Ocorre que o vapor de escape vai apresentar temperaturas distintas para máquinas com eficiência termodinâmica similar: mais ou menos 150 ºC e 170 ºC respectivamente para o vapor vivo com temperatura mais baixa e mais alta. Para baixarmos estas temperaturas do vapor de escape até 135 ºC, vamos necessitar vazões diferentes de água no desuperaquecedor: 14,1 kg/t e 33,0 kg/t nos dois casos acima.

Como há um consumo de água 130% maior no segundo caso e considerando que o consumo de vapor no processo seria constante, o vapor vivo na admissão da turbina seria aproximadamente 2% menor ((33,0 – 14,1)/1000), diminuindo assim a energia gerada.

Mas em nossa opinião trata-se de um falso dilema.

Se o sistema de cogeração contempla turbinas de condensação, o problema não existe, pois todo o bagaço será usado e a totalidade de vapor vivo passará por alguma turbina de qualquer maneira, seja nas de contrapressão, seja nas de condensação.

Se o sistema de cogeração contempla apenas turbinas de contrapressão, temos então um doce problema: como aumentar o consumo de vapor de processo em cerca de 2% ? Podemos dar várias sugestões. A primeira delas é aumentar a embebição. Não temos evaporação suficiente? Podemos reduzir um pouco as sangrias. E assim por diante. Normalmente é difícil reduzir o consumo de vapor de processo. Aumentar é a coisa mais fácil. O último recurso que podemos lançar mão é a condensação atmosférica, ou seja, ferver água residual e lançar o vapor na atmosfera.

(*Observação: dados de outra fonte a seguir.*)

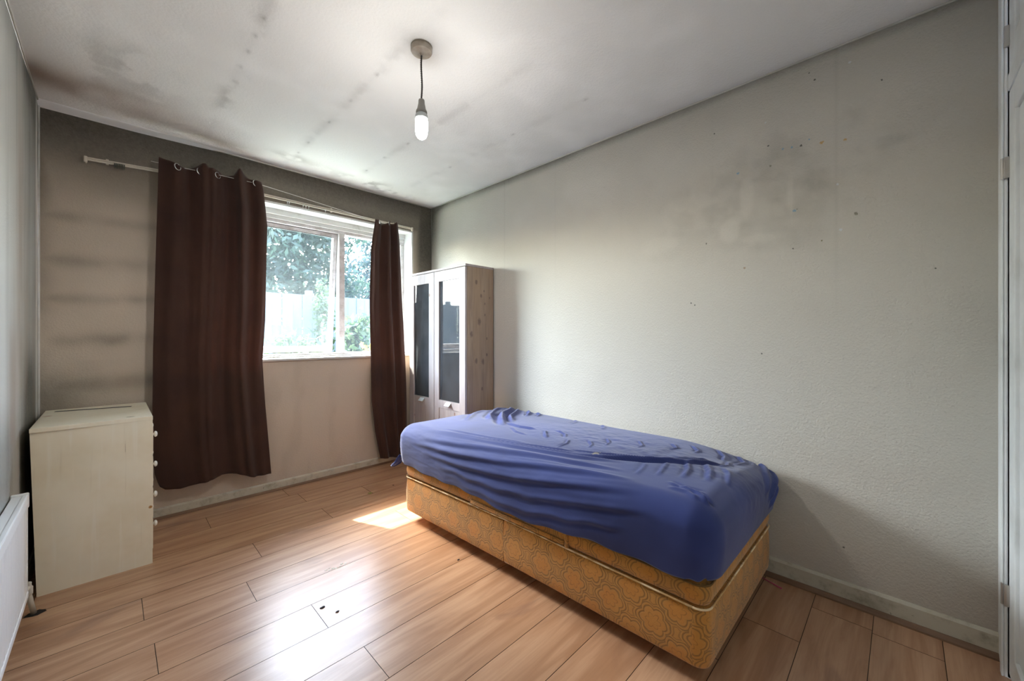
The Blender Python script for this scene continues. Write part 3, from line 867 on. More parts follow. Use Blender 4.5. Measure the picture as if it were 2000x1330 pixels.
# tail of sheet hanging at the head corner
bm = B()
pts = [(1.262, 2.235, .40), (1.245, 2.262, .345), (1.238, 2.30, .318), (1.265, 2.315, .31), (1.30, 2.29, .33), (1.315, 2.262, .38)]
A = [Vector(p) for p in pts]
n = 7
rows = []
for j in range(n):
    t = j/(n-1)
    a = A[0].lerp(A[1], min(1, t*2)) if t < .5 else A[1].lerp(A[2], (t-.5)*2)
    b = A[5].lerp(A[4], min(1, t*2)) if t < .5 else A[4].lerp(A[3], (t-.5)*2)
    rows.append([bm.verts.new(a.lerp(b, i/8)+Vector((0, .010*math.sin(i*1.9+j*.5), .004*math.cos(i*1.3)))) for i in range(9)])
for r0, r1 in zip(rows[:-1], rows[1:]):
    for i in range(8): bm.faces.new([r0[i], r0[i+1], r1[i+1], r1[i]])
tail = obj('sheet_corner', bm, m_sheet, bed, smooth=True)
tail.modifiers.new('t', 'SOLIDIFY').thickness = .002

# ------------------------------------------------------------------ glazed cabinet
m_pine = M('stained_pine', rough=.55)
co = m_pine.obj()
pco = m_pine.mapping(co, (16, 16, 1.1))
gr = m_pine.noise(pco, 2.2, 5, .6, 1.0)
c = m_pine.mix(m_pine.ss(.3, .72, gr), lin((140, 121, 106)), lin((166, 146, 126)))
bands = m_pine.noise(m_pine.mapping(co, (13, 13, 0)), 1.0, 0)
c = m_pine.mix(m_pine.math('MULTIPLY', m_pine.ss(.4, .6, bands), .35), c, lin((158, 132, 106)))
m_pine_plain = c
loc0 = (1.906, 2.387, 0)
knots = [(.11, 1.565, .016), (.16, 1.46, .014), (.19, 1.50, .008), (.14, 1.255, .024), (.20, 1.31, .009), (.06, 1.155, .020), (.18, .935, .020), (.11, .945, .018), (.22, .99, .012), (.22, 1.12, .009), (.20, 1.40, .008), (.25, 1.45, .008), (.17, .72, .012)]
for kx, kz, kr in knots:
    q = m_pine.mapping(co, (1, 0, .6)); 
    d = m_pine.math('ADD', m_pine.dist(q, (kx, 0, kz*.6)), m_pine.math('MULTIPLY', m_pine.math('SUBTRACT', m_pine.noise(co, 60, 2), .5), kr*.7))
    c = m_pine.mix(m_pine.math('MULTIPLY', m_pine.ss(kr, kr*.35, d), .6), c, lin((82, 66, 70)))
m_pine.color(c); m_pine.bump(gr, .12, .001)
m_pale = M('window_lit_pine', rough=.5)  # paler, greyer pine than the side: window light put into the front's colour
co = m_pale.obj()
gr = m_pale.noise(m_pale.mapping(co, (18, 18, 1.3)), 2, 5, .6, .8)
c = m_pale.mix(m_pale.ss(.3, .75, gr), lin((156, 148, 147)), lin((174, 166, 165)))
kn = m_pale.voro(m_pale.mapping(co, (1, 9, 5)), 1.0)
c = m_pale.mix(m_pale.ss(.10, .05, kn), c, lin((130, 105, 92)))
m_pale.color(c); m_pale.bump(gr, .1, .001)
cab = thing('display_cabinet', 'tall pine display cabinet with two glazed doors behind the bed head', 'cabinet', (1.906, 2.387, 0))
cX0, cX1, cY0, cY1, cZ = 1.926, 2.197, 2.387, 3.198, 1.70
bm = B()
box(bm, cX0, cX1, cY0, cY0+.018, 0, cZ-.018, .001); box(bm, cX0, cX1, cY1-.018, cY1, 0, cZ-.018, .001)
box(bm, cX1-.006, cX1, cY0+.018, cY1-.018, .05, cZ-.018)
obj('carcass', bm, m_pine, cab)
bm = B(); box(bm, cX0-.020, cX1+.002, cY0-.003, cY1+.003, cZ-.018, cZ, .002); obj('top_panel', bm, m_pale, cab)
bm = B()
box(bm, cX0+.01, cX1-.006, cY0+.018, cY1-.018, .05, .068)
box(bm, cX0+.01, cX0+.022, cY0+.018, cY1-.018, 0, .05)
obj('plinth', bm, m_pine, cab)
for zz in (.42, .60, .95, 1.28):
    bm = B(); box(bm, cX0+.004, cX1-.006, cY0+.018, cY1-.018, zz-.016, zz, .001); obj('shelf', bm, m_pine, cab)
m_cglass = M('dark_cabinet_glass', (.02, .022, .028), .04)
for n in list(m_cglass.n):
    if n != m_cglass.out: m_cglass.n.remove(n)
_g = m_cglass
tr = _g.node('ShaderNodeBsdfTransparent'); tr.inputs[0].default_value = (.55, .58, .60, 1)
gl = _g.node('ShaderNodeBsdfGlossy'); gl.inputs['Roughness'].default_value = .03
fr_ = _g.node('ShaderNodeFresnel'); fr_.inputs[0].default_value = 1.75
mx = _g.node('ShaderNodeMixShader'); _g.l.new(fr_.outputs[0], mx.inputs[0]); _g.l.new(tr.outputs[0], mx.inputs[1]); _g.l.new(gl.outputs[0], mx.inputs[2])
dd_ = _g.node('ShaderNodeBsdfDiffuse'); dd_.inputs[0].default_value = (.35, .38, .42, 1)
mx3 = _g.node('ShaderNodeMixShader'); _g.put(mx3.inputs[0], _g.math('MULTIPLY', _g.noise(_g.obj(), 7, 5, .7), .22)); _g.l.new(mx.outputs[0], mx3.inputs[1]); _g.l.new(dd_.outputs[0], mx3.inputs[2])
_g.l.new(mx3.outputs[0], _g.out.inputs[0])
m_grey = M('grey_handle_metal', (.50, .56, .60), .4, Metallic=.3)
def cab_door(y0, y1, gy0, gy1, hy):
    dx0, dx1 = 1.906, 1.925
    bm = B()
    z0, z1 = .055, cZ-.022
    gz0, gz1 = .612, 1.592
    pz0, pz1 = .15, .548
    box(bm, dx0, dx1, y0, gy0, z0, z1, .0015); box(bm, dx0, dx1, gy1, y1, z0, z1, .0015)
    box(bm, dx0+.0005, dx1, gy0, gy1, gz1, z1, .001); box(bm, dx0+.0005, dx1, gy0, gy1, pz1, gz0, .001); box(bm, dx0+.0005, dx1, gy0, gy1, z0, pz0, .001)
    d = obj('door', bm, m_pale, cab)
    bm = B(); box(bm, dx0+.006, dx1-.002, gy0-.002, gy1+.002, pz0-.002, pz1+.002); obj('panel', bm, m_pale, d)
    bm = B(); box(bm, dx0+.009, dx0+.013, gy0-.004, gy1+.004, gz0-.004, gz1+.004); obj('glass_pane', bm, m_cglass, d)
    bm = B(); zc = .592
    prism(bm, [(dx0, zc+.012), (dx0-.026, zc-.014), (dx0-.022, zc-.018), (dx0, zc+.002)], 'y', hy-.032, hy+.032)
    obj('handle', bm, m_grey, d)
cab_door(2.390, 2.803, 2.462, 2.738, 2.602)
cab_door(2.809, 3.195, 2.886, 3.125, 2.985)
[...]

Mas voltando ao nosso exemplo de uma caldeira de 200 t/h e 480 ºC em uma usina eletrificada, verificamos que para uma safra de 1.500.000 t de cana seria possível exportar cerca de 96.000 MW.h, considerando 40% de consumo de vapor sobre a cana no processo e o restante com turbina de condensação.

Quando passamos a temperatura desta caldeira para 520 ºC aumentamos a energia exportada para cerca de 2.800 MW.h por safra. Admitindo um valor de venda de R$ 125 / MW.h, temos um faturamento adicional por safra de R$ 350.000,00 e o retorno da diferença de investimento em cerca de cinco safras. Como estamos tratando de equipamentos com uma vida útil mínima de 30 anos, teríamos cerca de 25 anos para usufruir de aproximadamente 3% a mais de energia sem custo adicional.

Com os valores de energia elétrica que foram praticados no último leilão, vale sempre a pena fazer contas antes de decidir pela temperatura de 480 ºC.

Queremos agradecer à eng. Cristiana Crepaldi, que com sua paciência determinou com precisão os pesos e os Reais acima mencionados.